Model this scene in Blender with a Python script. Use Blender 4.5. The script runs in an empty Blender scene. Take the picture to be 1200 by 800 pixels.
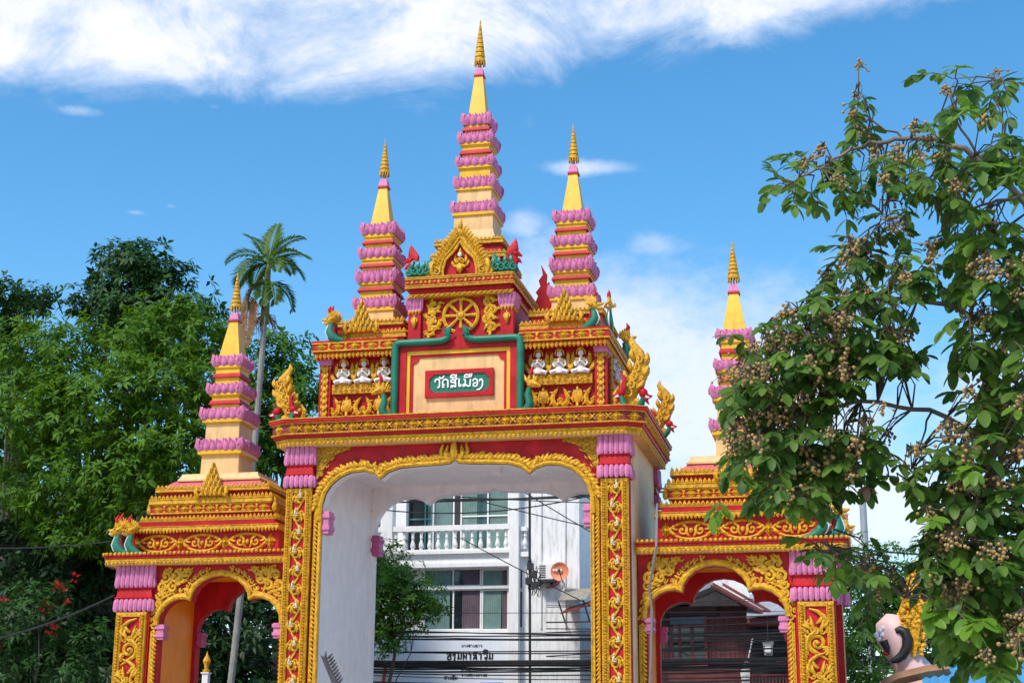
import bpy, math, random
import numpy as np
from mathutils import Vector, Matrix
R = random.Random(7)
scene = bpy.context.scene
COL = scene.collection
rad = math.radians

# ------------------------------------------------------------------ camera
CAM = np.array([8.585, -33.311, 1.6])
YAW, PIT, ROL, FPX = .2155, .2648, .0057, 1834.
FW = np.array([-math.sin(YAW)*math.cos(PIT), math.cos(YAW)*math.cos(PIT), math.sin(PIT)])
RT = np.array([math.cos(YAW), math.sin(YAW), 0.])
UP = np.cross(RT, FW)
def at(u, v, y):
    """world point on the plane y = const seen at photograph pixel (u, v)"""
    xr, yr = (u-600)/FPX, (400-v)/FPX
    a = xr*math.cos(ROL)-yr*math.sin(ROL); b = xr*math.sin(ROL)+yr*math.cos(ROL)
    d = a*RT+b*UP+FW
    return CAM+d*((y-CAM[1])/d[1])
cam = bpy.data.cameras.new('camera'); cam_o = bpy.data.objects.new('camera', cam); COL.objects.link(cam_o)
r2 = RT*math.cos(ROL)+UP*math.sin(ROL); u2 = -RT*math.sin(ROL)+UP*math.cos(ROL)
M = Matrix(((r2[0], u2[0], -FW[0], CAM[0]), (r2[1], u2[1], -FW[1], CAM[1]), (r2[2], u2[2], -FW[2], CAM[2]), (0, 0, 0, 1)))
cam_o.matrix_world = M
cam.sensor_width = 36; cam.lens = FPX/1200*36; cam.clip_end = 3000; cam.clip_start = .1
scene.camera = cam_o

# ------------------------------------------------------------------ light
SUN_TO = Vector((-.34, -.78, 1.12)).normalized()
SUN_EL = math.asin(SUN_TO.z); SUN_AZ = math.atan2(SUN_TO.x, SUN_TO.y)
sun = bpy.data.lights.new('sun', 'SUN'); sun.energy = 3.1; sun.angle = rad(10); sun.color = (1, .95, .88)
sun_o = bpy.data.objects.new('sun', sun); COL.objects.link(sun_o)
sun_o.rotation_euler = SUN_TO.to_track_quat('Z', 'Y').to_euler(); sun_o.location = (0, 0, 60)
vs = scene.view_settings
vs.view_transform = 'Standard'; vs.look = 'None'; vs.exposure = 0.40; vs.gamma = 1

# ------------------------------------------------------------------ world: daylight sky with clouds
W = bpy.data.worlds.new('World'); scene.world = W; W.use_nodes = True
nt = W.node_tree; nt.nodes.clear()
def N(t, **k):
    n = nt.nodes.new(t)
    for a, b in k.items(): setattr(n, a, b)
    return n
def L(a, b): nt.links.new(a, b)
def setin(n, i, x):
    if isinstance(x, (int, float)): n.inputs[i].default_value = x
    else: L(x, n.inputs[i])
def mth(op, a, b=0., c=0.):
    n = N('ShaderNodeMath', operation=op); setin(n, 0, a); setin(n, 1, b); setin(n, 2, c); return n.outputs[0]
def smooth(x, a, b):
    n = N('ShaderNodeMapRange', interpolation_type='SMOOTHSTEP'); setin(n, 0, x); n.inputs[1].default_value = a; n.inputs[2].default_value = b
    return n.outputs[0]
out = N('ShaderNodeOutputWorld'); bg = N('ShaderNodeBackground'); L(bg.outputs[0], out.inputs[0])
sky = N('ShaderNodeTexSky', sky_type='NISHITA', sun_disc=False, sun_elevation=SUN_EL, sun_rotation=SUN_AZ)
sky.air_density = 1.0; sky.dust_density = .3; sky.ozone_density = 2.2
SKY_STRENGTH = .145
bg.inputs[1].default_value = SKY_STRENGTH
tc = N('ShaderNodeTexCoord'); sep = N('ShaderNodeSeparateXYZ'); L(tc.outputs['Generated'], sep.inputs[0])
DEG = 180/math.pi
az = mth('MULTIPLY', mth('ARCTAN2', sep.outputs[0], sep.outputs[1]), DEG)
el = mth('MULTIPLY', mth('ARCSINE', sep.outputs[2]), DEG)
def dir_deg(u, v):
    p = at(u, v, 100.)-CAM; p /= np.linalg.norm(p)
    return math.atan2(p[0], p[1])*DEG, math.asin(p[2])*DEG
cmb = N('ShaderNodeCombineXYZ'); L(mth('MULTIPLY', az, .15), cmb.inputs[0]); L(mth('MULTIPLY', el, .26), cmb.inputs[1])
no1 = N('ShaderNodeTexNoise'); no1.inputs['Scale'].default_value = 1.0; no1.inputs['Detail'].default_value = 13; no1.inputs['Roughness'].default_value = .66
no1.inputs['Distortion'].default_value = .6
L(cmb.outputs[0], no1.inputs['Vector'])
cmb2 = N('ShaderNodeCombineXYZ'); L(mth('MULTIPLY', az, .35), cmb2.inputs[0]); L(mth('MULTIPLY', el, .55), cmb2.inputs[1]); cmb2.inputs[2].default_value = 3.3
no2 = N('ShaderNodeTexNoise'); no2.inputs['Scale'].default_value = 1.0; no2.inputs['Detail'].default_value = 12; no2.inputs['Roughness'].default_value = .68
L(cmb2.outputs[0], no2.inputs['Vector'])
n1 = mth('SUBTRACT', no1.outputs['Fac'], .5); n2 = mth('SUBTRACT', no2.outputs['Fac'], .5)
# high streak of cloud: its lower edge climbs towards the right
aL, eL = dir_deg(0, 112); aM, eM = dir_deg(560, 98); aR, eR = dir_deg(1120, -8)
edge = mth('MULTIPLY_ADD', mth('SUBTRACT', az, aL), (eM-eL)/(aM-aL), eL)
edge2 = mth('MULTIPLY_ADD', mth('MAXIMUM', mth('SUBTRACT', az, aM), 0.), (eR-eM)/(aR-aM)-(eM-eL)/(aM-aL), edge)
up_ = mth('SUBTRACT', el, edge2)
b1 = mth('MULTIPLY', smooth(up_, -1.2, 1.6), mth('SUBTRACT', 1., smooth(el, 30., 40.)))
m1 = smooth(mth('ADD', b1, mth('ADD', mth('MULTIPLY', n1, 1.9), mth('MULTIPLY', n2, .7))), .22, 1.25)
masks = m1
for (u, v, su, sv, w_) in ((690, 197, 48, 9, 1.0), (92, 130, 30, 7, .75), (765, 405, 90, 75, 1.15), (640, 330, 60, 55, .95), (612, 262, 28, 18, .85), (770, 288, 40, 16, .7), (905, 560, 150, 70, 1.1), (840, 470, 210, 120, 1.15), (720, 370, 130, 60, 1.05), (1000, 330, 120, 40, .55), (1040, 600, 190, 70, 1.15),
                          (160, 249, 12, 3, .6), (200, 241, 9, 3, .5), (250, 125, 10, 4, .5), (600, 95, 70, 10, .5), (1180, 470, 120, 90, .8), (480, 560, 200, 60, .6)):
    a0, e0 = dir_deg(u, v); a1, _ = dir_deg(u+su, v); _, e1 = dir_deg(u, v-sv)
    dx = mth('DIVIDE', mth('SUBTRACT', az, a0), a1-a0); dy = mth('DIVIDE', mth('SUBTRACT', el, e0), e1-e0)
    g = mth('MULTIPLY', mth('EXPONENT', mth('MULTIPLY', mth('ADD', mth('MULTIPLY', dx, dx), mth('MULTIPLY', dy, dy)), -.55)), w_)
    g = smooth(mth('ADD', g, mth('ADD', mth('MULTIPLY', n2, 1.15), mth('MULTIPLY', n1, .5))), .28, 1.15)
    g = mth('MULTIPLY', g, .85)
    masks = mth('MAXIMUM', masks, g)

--

— Set exercise —
Please take the lines from the beginning of the data above through the line holding "rad = math.radians" and transcribe them exactly, without any pictures.

— Worked solution —
Model this scene in Blender with a Python script. Use Blender 4.5. The script runs in an empty Blender scene. Take the picture to be 1200 by 800 pixels.
import bpy, math, random
import numpy as np
from mathutils import Vector, Matrix
R = random.Random(7)
scene = bpy.context.scene
COL = scene.collection
rad = math.radians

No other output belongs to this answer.